ちょうど昼飯時ということもあり、おなかがすいてきた私は食事をしようと東京駅の八重洲地下街に立ち寄った。
今日は暑いしとにかくビールを飲みたいと思い何を食べるか考えた。
暑い日は冷やしらーめんといきたいところだが、和食もいいな。刺身なんかで冷えたビールを一杯というのも最高だ。
そんなことを考えながら歩いていると蕎麦屋が目に入った。
そうだ、たまにはそばもいいな。暑い日に冷たいビールを飲みながらあったかいとろろそばなんてどうだろう?

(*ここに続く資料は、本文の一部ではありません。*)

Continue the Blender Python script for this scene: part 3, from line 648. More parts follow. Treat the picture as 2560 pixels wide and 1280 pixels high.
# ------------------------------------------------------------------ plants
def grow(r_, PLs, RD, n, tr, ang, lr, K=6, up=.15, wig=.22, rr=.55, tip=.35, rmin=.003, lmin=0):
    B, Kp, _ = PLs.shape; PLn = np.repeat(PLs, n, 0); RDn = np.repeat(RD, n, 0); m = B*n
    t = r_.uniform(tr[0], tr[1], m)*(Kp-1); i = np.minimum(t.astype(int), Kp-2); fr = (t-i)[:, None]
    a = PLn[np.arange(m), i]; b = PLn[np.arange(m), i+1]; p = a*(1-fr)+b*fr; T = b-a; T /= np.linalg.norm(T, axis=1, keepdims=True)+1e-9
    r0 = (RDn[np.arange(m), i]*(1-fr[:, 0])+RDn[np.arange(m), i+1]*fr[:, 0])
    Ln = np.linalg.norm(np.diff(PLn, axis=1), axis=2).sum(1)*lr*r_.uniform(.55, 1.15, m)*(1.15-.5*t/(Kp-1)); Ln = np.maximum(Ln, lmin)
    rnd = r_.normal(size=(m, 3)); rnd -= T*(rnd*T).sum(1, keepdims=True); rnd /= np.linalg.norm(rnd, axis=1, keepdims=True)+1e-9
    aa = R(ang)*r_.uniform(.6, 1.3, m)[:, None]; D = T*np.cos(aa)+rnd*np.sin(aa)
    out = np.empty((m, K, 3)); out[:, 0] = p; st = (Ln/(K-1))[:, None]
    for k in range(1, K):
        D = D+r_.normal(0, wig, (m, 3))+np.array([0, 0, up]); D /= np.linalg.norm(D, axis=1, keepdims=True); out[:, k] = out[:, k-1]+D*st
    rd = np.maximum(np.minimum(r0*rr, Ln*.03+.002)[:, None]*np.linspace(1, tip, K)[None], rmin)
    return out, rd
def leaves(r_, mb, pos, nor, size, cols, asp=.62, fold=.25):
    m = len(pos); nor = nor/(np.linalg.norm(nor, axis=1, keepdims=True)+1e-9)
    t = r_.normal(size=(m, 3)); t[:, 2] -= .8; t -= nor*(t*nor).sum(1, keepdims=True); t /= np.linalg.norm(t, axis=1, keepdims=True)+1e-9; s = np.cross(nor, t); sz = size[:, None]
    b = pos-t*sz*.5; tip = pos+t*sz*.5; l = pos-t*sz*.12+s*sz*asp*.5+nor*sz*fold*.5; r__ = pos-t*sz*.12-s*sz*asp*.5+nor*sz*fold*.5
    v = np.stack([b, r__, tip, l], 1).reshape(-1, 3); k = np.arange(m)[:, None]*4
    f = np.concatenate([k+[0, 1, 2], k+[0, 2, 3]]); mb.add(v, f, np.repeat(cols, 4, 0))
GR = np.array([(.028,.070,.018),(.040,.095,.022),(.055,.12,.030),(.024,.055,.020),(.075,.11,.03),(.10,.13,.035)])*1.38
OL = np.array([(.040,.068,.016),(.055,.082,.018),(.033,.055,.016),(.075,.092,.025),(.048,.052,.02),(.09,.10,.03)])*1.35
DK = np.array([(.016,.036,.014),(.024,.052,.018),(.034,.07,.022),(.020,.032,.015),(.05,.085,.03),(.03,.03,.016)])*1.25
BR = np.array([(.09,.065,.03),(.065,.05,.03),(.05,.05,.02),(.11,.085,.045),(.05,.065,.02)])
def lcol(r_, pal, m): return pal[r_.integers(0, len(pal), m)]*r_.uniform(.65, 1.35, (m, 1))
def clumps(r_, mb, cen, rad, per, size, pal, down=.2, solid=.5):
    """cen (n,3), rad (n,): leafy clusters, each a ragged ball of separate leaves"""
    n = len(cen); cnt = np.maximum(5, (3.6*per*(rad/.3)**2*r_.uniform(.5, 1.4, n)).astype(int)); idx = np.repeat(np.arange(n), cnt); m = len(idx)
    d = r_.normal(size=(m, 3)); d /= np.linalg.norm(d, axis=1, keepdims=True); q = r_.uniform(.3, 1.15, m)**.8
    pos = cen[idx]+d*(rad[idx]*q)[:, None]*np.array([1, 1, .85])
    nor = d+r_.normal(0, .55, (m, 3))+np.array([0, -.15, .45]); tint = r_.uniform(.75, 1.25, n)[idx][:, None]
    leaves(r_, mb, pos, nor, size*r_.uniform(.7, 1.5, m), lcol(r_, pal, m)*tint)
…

見ればちょっと細めのグラスではあるがビールもあるらしい。
よし決めた!
そう思いそばダイニングなるその店に入った。
まずは迷わずビールを注文。つづいてとろろそばを頼んだのだが冷たいのしか作れないと言う。
しかたがないので冷たいとろろそばを注文した。
注文時におかれたそば茶をビールが来るまでに一口飲んだ。
って、うまい!
なんていうのか、麦茶の麦の味を濃縮してパワーアップしたかのようなこのお茶はなんといううまさだろう!
麦のこおばしい香りが口いっぱいに広がる。
やがてビールが運ばれてきたのだがハッキリ言ってあんなに飲みたがっていたビールより、ポンと置かれたこのそば茶のほうが断然うまい。
思わず店員にうまいと言うとくすっと笑いながら「またつぎに来ますよ」とのこと。
私が一気に飲み干したのは言うまでもない。
とろろそばが来るまでメニューをなにげなく見ていると冷やしネギそばなるものが目に留まった。
メニューにある写真には器一面を覆い隠すようにネギの輪切りと薬味ネギが青々と覆いつくしている。
ちょっとピリリとした辛さと青臭さのネギが大好きな私は、しまった!こっちを注文すればよかったと思った。
と、そこにとろろそばが運ばれてきた。
見ると量はそんなに多くない。これなら冷やしネギそばも食べられそうだ。しかしとろろそばがうまくなかったら冷やしネギそばにも期待はかけないほうがいい。
そこで私はとりあえずとろろそばを食べてみた。
ちょっと固めで細めのそばはなかなかに美味である。しっかりとした歯ごたえもある。
これならば冷やしネギそばにも期待をかけていいだろう。
また店員がそば茶を注ぎにきてくれたので、私はまだとろろそばを食べ終わってもいないのに冷やしネギそばを注文した。
とろろそばを食べ終わり、一息ついていると問題の冷やしネギそばが運ばれてきた。
見事なまでに一面ネギネギネギである。
と同時にごま油のいい香りがする。
店員がお好みでお使いくださいとラー油を置いていったのでつゆと一緒に器に注ぐ。
ごま油とラー油の香りがネギの香りと合わさり食欲をそそぐ。
箸でざっくりとかき混ぜさっそく口に運ぶ。
うまい!こりゃうますぎる!
ピリ辛で香ばしく、遠慮を知らないほどの量のネギがそばのうまみを何十倍にも引き上げている。
さっきまでたまっていた疲れが一気に吹き飛んでいくようだ。
これで680円だ。安い。安すぎる。
またここに来ることがあったら必ず食べようと心に誓い私は蕎麦屋をあとにした。
ちなみに店の名前『そばダイニング』とこのピリ辛そばの名前『冷やしネギそば』。
実はうろ覚えである。正確には違うのかもしれない。
冷やしネギそばとそば茶のうまさの余韻に浸りながら歩いていたので確認するのを忘れてしまった。
あとで八重洲地下街のサイトを見てもそばダイニングなんて出ていない。そういえば、そばダイニング○○というようになんかついていたような気がする。
でも、まちがいなく夏の暑さを吹き飛ばす一品と言っていいだろう。
それにしてもあのそば茶。あれではビールをおかわりする気がなくなり店的にはどうなのだろう?
あのそば茶テイクアウトしたくなるぐらいうまかった。